As the title says. I made a model from some overlapped smaller parts and when I bake the shader textures from that model I get dark areas in the places where the geometry overlaps. How can I avoid such dark areas and get clean shader baked textures? To help you understand what I'm talking about I included some pics from the work window and the ambient occlusion baked map. As you can see the ambient occlusion map has black areas where the model's geometry overlap. I would like to avoid that because I'm having problems when I paint the texture in Photoshop. Thanks in advance.

  04 April 2014
I think there's no way of avoiding that.
Those black areas are like a extreme level of AO because the faces are touching or very close from each other.

Those black areas will never be seen in the model, so.. there's no problem.
If they are in the way in photoshop, just tone down the channel opacity while you are working.
  04 April 2014
The used images for the UV - map often don't have a homogene color. For example the upper right corner is a little darker than the corner down on the left.

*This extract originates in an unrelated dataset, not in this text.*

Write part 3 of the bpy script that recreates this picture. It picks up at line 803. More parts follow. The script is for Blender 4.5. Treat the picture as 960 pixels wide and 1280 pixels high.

This is very bordering if you don't want to see seems on the models. Before I bake the image, I take care for a homogene color of my image. Also I often use the unwraped pieces as an image to find the right place for my color. It can be that I have an own image for any wraped piece that I use.
Then when everything is ready, I look for the right light settings, because the light is also baked on your image. So it can be that the models are a little bit to much lighted if I export them. But they don't have any shadows.
  04 April 2014
When it comes to preventing that I think utopia780 is right. Those overlapping portions of geometry are black because AO rays can never reach those areas of the mesh. There may be a color value you can set in Blender that sets the bottom color limit from black to gray. My personal work-around for this issue is to take the AO pass into Photoshop or Gimp. Once there you can use levels & other tools to adjust the AO pass values, then just take the image back into Blender.
  04 April 2014
..either way, I always edit my maps to bring up details or tone down annoying shadows.
  04 April 2014
Or you model the whole thing out of one piece. So you don't have overlaps.